* Start Information supplied *

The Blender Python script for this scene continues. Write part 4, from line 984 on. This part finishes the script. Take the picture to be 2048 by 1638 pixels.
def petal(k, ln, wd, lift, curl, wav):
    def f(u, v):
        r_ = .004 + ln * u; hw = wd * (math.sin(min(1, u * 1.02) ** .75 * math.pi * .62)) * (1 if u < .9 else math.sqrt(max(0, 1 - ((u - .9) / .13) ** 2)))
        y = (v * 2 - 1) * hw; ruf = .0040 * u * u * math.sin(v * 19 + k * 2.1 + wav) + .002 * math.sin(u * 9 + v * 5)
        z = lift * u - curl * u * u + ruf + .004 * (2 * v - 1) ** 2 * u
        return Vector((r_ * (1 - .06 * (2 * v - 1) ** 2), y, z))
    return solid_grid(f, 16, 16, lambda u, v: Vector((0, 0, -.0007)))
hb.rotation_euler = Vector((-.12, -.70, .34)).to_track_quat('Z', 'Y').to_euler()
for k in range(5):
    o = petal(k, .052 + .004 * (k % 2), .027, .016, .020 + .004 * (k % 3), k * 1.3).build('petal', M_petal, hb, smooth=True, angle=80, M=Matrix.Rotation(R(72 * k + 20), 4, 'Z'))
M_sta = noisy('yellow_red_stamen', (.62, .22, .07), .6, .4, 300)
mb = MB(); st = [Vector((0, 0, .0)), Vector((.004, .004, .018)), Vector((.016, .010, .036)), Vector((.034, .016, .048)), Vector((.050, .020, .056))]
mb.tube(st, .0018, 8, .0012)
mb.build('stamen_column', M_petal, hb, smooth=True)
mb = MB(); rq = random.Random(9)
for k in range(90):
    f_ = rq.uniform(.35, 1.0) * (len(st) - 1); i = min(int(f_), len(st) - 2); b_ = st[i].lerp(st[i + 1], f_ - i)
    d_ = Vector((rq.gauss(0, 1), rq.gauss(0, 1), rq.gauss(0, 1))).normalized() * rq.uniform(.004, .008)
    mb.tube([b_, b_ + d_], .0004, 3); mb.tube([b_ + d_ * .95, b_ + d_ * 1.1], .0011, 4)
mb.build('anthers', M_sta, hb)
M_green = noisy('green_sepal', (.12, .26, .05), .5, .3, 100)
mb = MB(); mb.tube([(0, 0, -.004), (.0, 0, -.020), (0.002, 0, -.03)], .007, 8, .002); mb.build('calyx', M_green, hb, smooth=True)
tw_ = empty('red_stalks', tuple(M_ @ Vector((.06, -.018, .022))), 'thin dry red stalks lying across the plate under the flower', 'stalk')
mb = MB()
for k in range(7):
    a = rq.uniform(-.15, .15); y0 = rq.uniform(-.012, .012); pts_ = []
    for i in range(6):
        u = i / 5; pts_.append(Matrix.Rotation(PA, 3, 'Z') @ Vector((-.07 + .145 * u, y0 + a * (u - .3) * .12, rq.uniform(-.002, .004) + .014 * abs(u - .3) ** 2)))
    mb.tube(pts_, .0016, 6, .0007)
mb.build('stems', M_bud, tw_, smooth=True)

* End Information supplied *

## [Given instruction]
Your task is to print the whole listing again exactly.

## [Solution for this task]
The Blender Python script for this scene continues. Write part 4, from line 984 on. This part finishes the script. Take the picture to be 2048 by 1638 pixels.
def petal(k, ln, wd, lift, curl, wav):
    def f(u, v):
        r_ = .004 + ln * u; hw = wd * (math.sin(min(1, u * 1.02) ** .75 * math.pi * .62)) * (1 if u < .9 else math.sqrt(max(0, 1 - ((u - .9) / .13) ** 2)))
        y = (v * 2 - 1) * hw; ruf = .0040 * u * u * math.sin(v * 19 + k * 2.1 + wav) + .002 * math.sin(u * 9 + v * 5)
        z = lift * u - curl * u * u + ruf + .004 * (2 * v - 1) ** 2 * u
        return Vector((r_ * (1 - .06 * (2 * v - 1) ** 2), y, z))
    return solid_grid(f, 16, 16, lambda u, v: Vector((0, 0, -.0007)))
hb.rotation_euler = Vector((-.12, -.70, .34)).to_track_quat('Z', 'Y').to_euler()
for k in range(5):
    o = petal(k, .052 + .004 * (k % 2), .027, .016, .020 + .004 * (k % 3), k * 1.3).build('petal', M_petal, hb, smooth=True, angle=80, M=Matrix.Rotation(R(72 * k + 20), 4, 'Z'))
M_sta = noisy('yellow_red_stamen', (.62, .22, .07), .6, .4, 300)
mb = MB(); st = [Vector((0, 0, .0)), Vector((.004, .004, .018)), Vector((.016, .010, .036)), Vector((.034, .016, .048)), Vector((.050, .020, .056))]
mb.tube(st, .0018, 8, .0012)
mb.build('stamen_column', M_petal, hb, smooth=True)
mb = MB(); rq = random.Random(9)
for k in range(90):
    f_ = rq.uniform(.35, 1.0) * (len(st) - 1); i = min(int(f_), len(st) - 2); b_ = st[i].lerp(st[i + 1], f_ - i)
    d_ = Vector((rq.gauss(0, 1), rq.gauss(0, 1), rq.gauss(0, 1))).normalized() * rq.uniform(.004, .008)
    mb.tube([b_, b_ + d_], .0004, 3); mb.tube([b_ + d_ * .95, b_ + d_ * 1.1], .0011, 4)
mb.build('anthers', M_sta, hb)
M_green = noisy('green_sepal', (.12, .26, .05), .5, .3, 100)
mb = MB(); mb.tube([(0, 0, -.004), (.0, 0, -.020), (0.002, 0, -.03)], .007, 8, .002); mb.build('calyx', M_green, hb, smooth=True)
tw_ = empty('red_stalks', tuple(M_ @ Vector((.06, -.018, .022))), 'thin dry red stalks lying across the plate under the flower', 'stalk')
mb = MB()
for k in range(7):
    a = rq.uniform(-.15, .15); y0 = rq.uniform(-.012, .012); pts_ = []
    for i in range(6):
        u = i / 5; pts_.append(Matrix.Rotation(PA, 3, 'Z') @ Vector((-.07 + .145 * u, y0 + a * (u - .3) * .12, rq.uniform(-.002, .004) + .014 * abs(u - .3) ** 2)))
    mb.tube(pts_, .0016, 6, .0007)
mb.build('stems', M_bud, tw_, smooth=True)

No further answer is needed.